▶

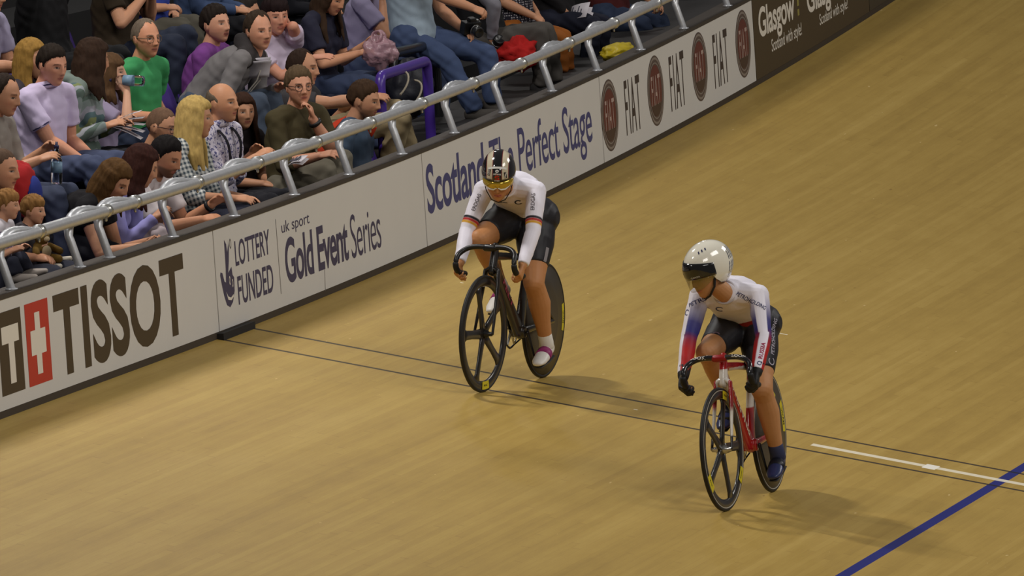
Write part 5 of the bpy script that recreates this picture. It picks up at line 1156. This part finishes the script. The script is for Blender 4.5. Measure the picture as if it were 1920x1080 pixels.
chin_strap(HA, HMA, rA)
M_grey = mat('print_grey', (84, 76, 80), .6)
def on_arm(I, key, t, nrm, s, w_, h_, m, name, fore=False, flip=1):
    s0, (e, w2) = I['sh'][key], I['arm'][key]; a, b_ = (e, w2) if fore else (s0, e); p = a * (1 - t) + b_ * t; u = unit(b_ - a); n = np.asarray(nrm, float); n = unit(n - u * (n @ u)); r = -u * flip; upv = np.cross(n, r)
    return print_on(I['jersey'], name, [(s[0], s[1], p, r, upv, w_, h_)], m, I['jersey'])
on_arm(IA, 'r', .38, V3(1, .15, .2), text_mesh('ERDGAS', .005), .105, .023, M_grey, 'sleeve_lettering')
on_arm(IA, 'l', .38, V3(1, .15, .2), text_mesh('ERDGAS', .005), .105, .023, M_grey, 'sleeve_lettering')
sp_ = IA['spine']; FW = IA['FW']
print_on(IA['jersey'], 'chest_marks', [(*ring2(.2, 20, .6, 5.6), sp_(.62) + V3(0, .075, 0), (.1, 1, 0), (.5, 0, .85), .045, .040), (text_mesh('adidas', .02)[0], text_mesh('adidas', .02)[1], sp_(.62) + V3(0, -.02, 0), (.1, 1, 0), (.5, 0, .85), .06, .012)], mat('print_dark', (50, 48, 56), .6), IA['jersey'])
nb = sp_(.10); q = print_on(IA['jersey'], 'race_number', [(*SQ, nb + V3(0, .05, .06), (.0, -1, 0), (.8, 0, .45), .17, .15)], mat('number_cloth', (214, 206, 190), .7, noise_amt=.1, scale=20, bump=.4, bscale=40), IA['jersey'], lift=.007)
md = q.modifiers.new('s', 'SOLIDIFY'); md.thickness = .002
K, A = IA['leg']['l']; hp_ = IA['hp']['l']
pz = hp_ * .36 + K * .64; u = unit(K - hp_)
print_on(IA['shorts'], 'shorts_badge', [(*SQ, pz, u * -1, np.cross(V3(.5, 1, 0), u * -1), .085, .024)], mat('print_silver', (140, 136, 140), .6), IA['shorts'])

# ---- right-hand sprinter
MBk = bike_matrix((3.5693, -2.6968), (3.6126, -1.7378), -1.2)
M_redf = mat('frame_red', (166, 26, 30), .22, spec=.6, coat=.5); M_whf = mat('frame_white', (222, 216, 206), .22, spec=.6, coat=.5)
M_paint = mat('frame_paint', (166, 26, 30), .22, spec=.6, coat=.5, attr=True)
def frame_cols(v):
    c = np.tile(lin((166, 26, 30)), (len(v), 1)); x, z = v[:, 0], v[:, 2]; W_ = lin((222, 216, 206))
    w_ = np.maximum.reduce([sstep(.757, .753, z) * sstep(.775, .781, x), sstep(.28, .29, x) * sstep(.742, .74, z - (x - .5) * .05) * sstep(.70, .705, z) * sstep(.74, .735, x), sstep(.50, .505, z) * sstep(.655, .65, z) * sstep(.41, .40, x)])[:, None]
    return c * (1 - w_) + W_ * w_
def blade_cols(v):
    z = v[:, 2]; return ramp(z, [(.335, (40, 36, 38)), (.40, (40, 36, 38)), (.41, (222, 216, 206)), (.53, (222, 216, 206)), (.56, (166, 26, 30)), (.7, (166, 26, 30))])
def ramp(t, pts):
    xs = [p[0] for p in pts]; cs = np.array([lin(p[1]) for p in pts]); return np.stack([np.interp(t, xs, cs[:, i]) for i in range(3)], 1)
bikeB, frB, barB = make_bike('track_bicycle', 'red and white track bicycle ridden by the sprinter with the visor helmet', MBk,
    dict(spoke=37, steer=-3.5, frame=M_paint, fcols=frame_cols, frame2=M_redf, fork=M_whf, blade=M_paint, bcols=blade_cols, stem=mat('stem_red', (150, 24, 28), .3), bar=mat('bar_gloss', (28, 27, 29), .18, coat=.6), crank=-104, edge=True, hub=M_steel, barw=.188,
         flabels=[(100, 114, 'MAVIC'), (-42, -22, 'MAVIC'), (205, 222, 'MAVIC')], rlabels=[(.17, .235, 100, 128, 'MAVIC'), (.255, .300, 150, 186, 'MAVIC')]))
print_on(frB, 'frame_lettering', [(*text_mesh('PINARELLO', .02)[:2], (.60, .03, .525), (.67, 0, .74), (.74, 0, -.67), .42, .040)], mat('decal_cream', (220, 200, 176), .4), frB)
for sg in (1, -1):
    print_on(barB, 'bar_lettering', [(*text_mesh('LOOK', .03)[:2], (.875, .115 * sg, .822), (.06, 1, -.18 * sg), (-.75, 0, .66), .085, .016)], M_lab, barB)
def ramp(t, pts):
    xs = [p[0] for p in pts]; cs = np.array([lin(p[1]) for p in pts]); return np.stack([np.interp(t, xs, cs[:, i]) for i in range(3)], 1)
def jerseyB(v, I):
    c = np.tile(lin((240, 236, 248)), (len(v), 1)); x = (v - I['neck']) @ I['FW']; z = (v - I['neck']) @ (-I['up'])
    body = np.abs(v[:, 1]) < .17
    belly = body & (z > .30) & (x > -.02); c[belly] = lin((150, 40, 40))
    back = (x < -.05) & (z > .28); c[back] = lin((190, 40, 44)); c[back & (np.abs(v[:, 1]) > .085)] = lin((214, 208, 214)); c[(x < -.05) & (z > .16) & (z <= .28) & (np.abs(v[:, 1]) < .06)] = lin((70, 74, 120))
    for k, sg in (('l', 1), ('r', -1)):
        s0, (e, w_) = I['sh'][k], I['arm'][k]; t1, r1, v1 = limb_t(v, s0, e); t2, r2, v2 = limb_t(v, e, w_)
        up_ = (t1 > -.1) & (t1 <= 1.02) & (r1 < .075) & (np.abs(v[:, 1]) > .12); lo = (t2 > -.05) & (r2 < .07) & (np.abs(v[:, 1]) > .10) & ~(up_ & (t1 < .97))
        T = np.where(lo, .52 + .48 * t2, .52 * t1); m = up_ | lo
        col = ramp(T, [(0, (240, 236, 248)), (.16, (190, 186, 208)), (.34, (70, 68, 130)), (.46, (48, 48, 124)), (.58, (150, 34, 56)), (.70, (186, 34, 34)), (1, (182, 30, 32))])
        sd = unit(V3(.95, .30, .1) if sg > 0 else V3(.62, -.78, .1)); u1, u2 = unit(e - s0), unit(w_ - e); sd1, sd2 = unit(sd - u1 * (sd @ u1)), unit(sd - u2 * (sd @ u2)); q = np.where(lo, (v2 @ sd2) / (r2 + 1e-9), (v1 @ sd1) / (r1 + 1e-9))
        wt = sstep(.79, .85, q)[:, None]; col = col * (1 - wt) + lin((244, 240, 252)) * wt; c[m] = col[m]
    return c
HB = V3(.705, -.075, 1.265); HMB = look(34, 15, 1)
rB, IB = rider('cyclist in white, blue and red jersey with black gloves on the red bicycle', MBk, dict(
    hipw=.07, jvox=.0038, ua=.256, fa=.240, hip=V3(.225, -.015, .945), neck=V3(.615, -.01, 1.155), head=HB, HM=HMB, shm=V3(.555, -.005, 1.130), shv=V3(0, .165, -.004), hand_l=V3(.842, .196, .730), hand_r=V3(.842, -.216, .730), hdir=V3(.45, .02, -.85),
    ankle_l=V3(.315, .128, .240), ankle_r=V3(.350, -.115, .545), toe_l=V3(.95, .05, -.22), toe_r=V3(.93, -.03, -.34), skin=(190, 136, 90), mus=.92, knee_out=.08, collar=(206, 200, 208), jersey=jerseyB,
    shoe=mat('shoe_navy', (44, 52, 92), .3), strap=mat('strap_dark', (26, 27, 36), .4), sock=mat('sock_navy', (44, 50, 84), .6)))
# gloves
for k, sg in (('l', 1), ('r', -1)):
    e, w_ = IB['arm'][k]; g = MB(); add_hand(g, w_, V3(.45, .02 * sg, -.85), V3(.25, -sg, -.1), sg, 62, 1.0, .5, 20, r=.0105); g.loft([w_ * .78 + e * .22, w_], [.037, .032], n=14)
    g.build('glove', mat('glove_black', (27, 26, 28), .6, bump=.2, bscale=150), rB, voxel=.0045, sm=2)
def helmetB(H, HM, body):
    ax, off = V3(.158, .106, .135), V3(-.028, 0, .044); cut = ([0, .5, 1.0, 1.25, 1.5, 2.0, 2.6, math.pi], [.052, .050, .036, -.030, -.060, -.070, -.070, -.066])
    p, v, f, d, a = helmet_shell(H, HM, ax, off, cut); c = np.tile(lin((240, 235, 218)), (len(v), 1))
    w_ = sstep(.009, .007, p[:, 2] - np.interp(a, *cut))[:, None]; c = c * (1 - w_) + lin((60, 62, 74)) * w_
    for k in range(4):
        s0 = 1.98 + .13 * k; w_ = (sstep(.036, .026, np.abs(a - s0 - (p[:, 2] + .02) * 1.4)) * sstep(-.047, -.043, p[:, 2]) * sstep(.117, .113, p[:, 2]) * sstep(.004, .007, np.abs(p[:, 2] - .042)))[:, None]; c = c * (1 - w_) + lin((58, 64, 84)) * w_
    o = new_obj('helmet', v, f, M_hel, body, cols=c)
    # visor: dark upper band, clear yellow lower lens, on its own curved shell
    def shell(name, z0, z1, m, grow, amax=74):
        V = []; F = []; n, k = 40, 6
        for i in range(n + 1):
            aa = math.radians(-amax + 2 * amax * i / n)
            for j in range(k + 1):
                t = j / k; zz0 = z0(aa); zz1 = z1(aa); z = zz0 + (zz1 - zz0) * t; s_ = math.sqrt(max(.05, 1 - ((max(z, off[2] - .030) - off[2]) / ax[2]) ** 2)); r = grow
                x = off[0] + (ax[0] + r) * s_ * math.cos(aa) - .10 * max(0, off[2] - .03 - z) * math.cos(aa); y = (ax[1] + r) * s_ * math.sin(aa) * (1 - .6 * max(0, off[2] - .03 - z))
                V.append(H + HM @ V3(x, y, z))
            if i:
                for j in range(k): q = (i - 1) * (k + 1) + j; F.append((q, q + k + 1, q + k + 2, q + 1))
        w_ = new_obj(name, V, F, m, body); md = w_.modifiers.new('s', 'SOLIDIFY'); md.thickness = .0025; return w_
    top = lambda a: .108 - .012 * a * a - .012 * a
    mid = lambda a: .014 - .004 * a * a
    bot = lambda a: -.060 + .040 * a * a
    band = shell('visor_band', mid, top, mat('visor_black', (22, 21, 23), .10, spec=.6, coat=.5), .005)
    M_lens = mat('visor_lens', (150, 130, 66), .06, spec=.7, alpha=.30); shell('visor_lens', bot, mid, M_lens, .005)
    return o, band
hB, bandB = helmetB(HB, HMB, rB)
face_marks(bandB, 'visor_lettering', [(text_mesh('CASCO', .01), (.12, .045, .026), (1, .4, 0), FZ, .050, .008)], HB, HMB, M_lab, bandB)
face_marks(hB, 'helmet_marks', [(poly([(0, 0), (.6, 0), (1, 1), (.4, 1)]), (.055 - .022 * i, .055 + .004 * i, .150), (.35, .45, .82), (0, -.4, 1), .012, .016) for i in range(3)], HB, HMB, mat('decal_navy', (40, 46, 84), .4), hB)
chin_strap(HB, HMB, rB)
M_bluet = mat('print_blue', (46, 52, 104), .6); M_redt = mat('print_red', (166, 40, 78), .6)
on_arm(IB, 'l', .50, V3(.95, .42, .1), text_mesh('RUSSIA', .02), .105, .024, M_redt, 'sleeve_lettering', fore=True)
on_arm(IB, 'l', .84, V3(.95, .42, .1), ring2(.16), .026, .026, M_bluet, 'sleeve_ring', fore=True)
sp_ = IB['spine']
def between(a, b_, n, s, w_, h_, name, m, target, flip=1):
    r = unit(b_ - a) * flip; n = unit(np.asarray(n, float)); upv = np.cross(n, r); return print_on(target, name, [(s[0], s[1], (a + b_) / 2, r, upv, w_, h_)], m, target)
between(IB['neck'] + V3(.01, .075, -.01), IB['sh']['l'] + V3(.02, .02, -.075), V3(1, .2, .35), text_mesh('PETROHOLDING', .01), .165, .022, 'chest_lettering', M_bluet, IB['jersey'])
between(IB['sh']['r'] + V3(.02, -.03, -.055), IB['neck'] + V3(.01, -.085, -.01), V3(1, -.1, .35), text_mesh('PETRO', .01), .085, .024, 'chest_lettering', M_bluet, IB['jersey'])
print_on(IB['jersey'], 'chest_rings', [(*ring2(.14, 24, .5, 5.2), IB['sh']['r'] + V3(.03, -.045, -.085), (.1, 1, 0), (-.2, 0, 1), .030, .034), (*ring2(.14, 24, .5, 5.2), sp_(.66) + V3(0, -.035, 0), (.1, 1, 0), (.5, 0, .85), .050, .040)], M_bluet, IB['jersey'])
K, A = IB['leg']['l']; hp_ = IB['hp']['l']; u = unit(hp_ - K)
nn = unit(V3(.50, .85, .05)); pp = hp_ * .46 + K * .54
print_on(IB['shorts'], 'shorts_lettering', [(*text_mesh('PETROHOLDING', .015)[:2], hp_ * .68 + K * .32, u, np.cross(nn, u), .215, .026), (*ring2(.14, 24, 1.0, 6.0), hp_ * .33 + K * .67, u, np.cross(nn, u), .046, .046)], mat('print_pale', (176, 172, 186), .6), IB['shorts'])
K, A = IB['leg']['r']; hp_ = IB['hp']['r']; print_on(IB['shorts'], 'shorts_ring', [(*ring2(.14, 24, .4, 5.4), hp_ * .35 + K * .65 + V3(0, .02, 0), (0, 1, 0), (-.6, 0, .8), .045, .045)], mat('print_mauve', (120, 100, 116), .6), IB['shorts'])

◀

Everything from the first line to the line with "print_on(IA['shorts'], 'shorts_badge', [(*SQ, pz, u" must be repeated exactly, and nothing else. Leave the pictures out.

RESULT BELOW
Write part 5 of the bpy script that recreates this picture. It picks up at line 1156. This part finishes the script. The script is for Blender 4.5. Measure the picture as if it were 1920x1080 pixels.
chin_strap(HA, HMA, rA)
M_grey = mat('print_grey', (84, 76, 80), .6)
def on_arm(I, key, t, nrm, s, w_, h_, m, name, fore=False, flip=1):
    s0, (e, w2) = I['sh'][key], I['arm'][key]; a, b_ = (e, w2) if fore else (s0, e); p = a * (1 - t) + b_ * t; u = unit(b_ - a); n = np.asarray(nrm, float); n = unit(n - u * (n @ u)); r = -u * flip; upv = np.cross(n, r)
    return print_on(I['jersey'], name, [(s[0], s[1], p, r, upv, w_, h_)], m, I['jersey'])
on_arm(IA, 'r', .38, V3(1, .15, .2), text_mesh('ERDGAS', .005), .105, .023, M_grey, 'sleeve_lettering')
on_arm(IA, 'l', .38, V3(1, .15, .2), text_mesh('ERDGAS', .005), .105, .023, M_grey, 'sleeve_lettering')
sp_ = IA['spine']; FW = IA['FW']
print_on(IA['jersey'], 'chest_marks', [(*ring2(.2, 20, .6, 5.6), sp_(.62) + V3(0, .075, 0), (.1, 1, 0), (.5, 0, .85), .045, .040), (text_mesh('adidas', .02)[0], text_mesh('adidas', .02)[1], sp_(.62) + V3(0, -.02, 0), (.1, 1, 0), (.5, 0, .85), .06, .012)], mat('print_dark', (50, 48, 56), .6), IA['jersey'])
nb = sp_(.10); q = print_on(IA['jersey'], 'race_number', [(*SQ, nb + V3(0, .05, .06), (.0, -1, 0), (.8, 0, .45), .17, .15)], mat('number_cloth', (214, 206, 190), .7, noise_amt=.1, scale=20, bump=.4, bscale=40), IA['jersey'], lift=.007)
md = q.modifiers.new('s', 'SOLIDIFY'); md.thickness = .002
K, A = IA['leg']['l']; hp_ = IA['hp']['l']
pz = hp_ * .36 + K * .64; u = unit(K - hp_)
print_on(IA['shorts'], 'shorts_badge', [(*SQ, pz, u * -1, np.cross(V3(.5, 1, 0), u * -1), .085, .024)], mat('print_silver', (140, 136, 140), .6), IA['shorts'])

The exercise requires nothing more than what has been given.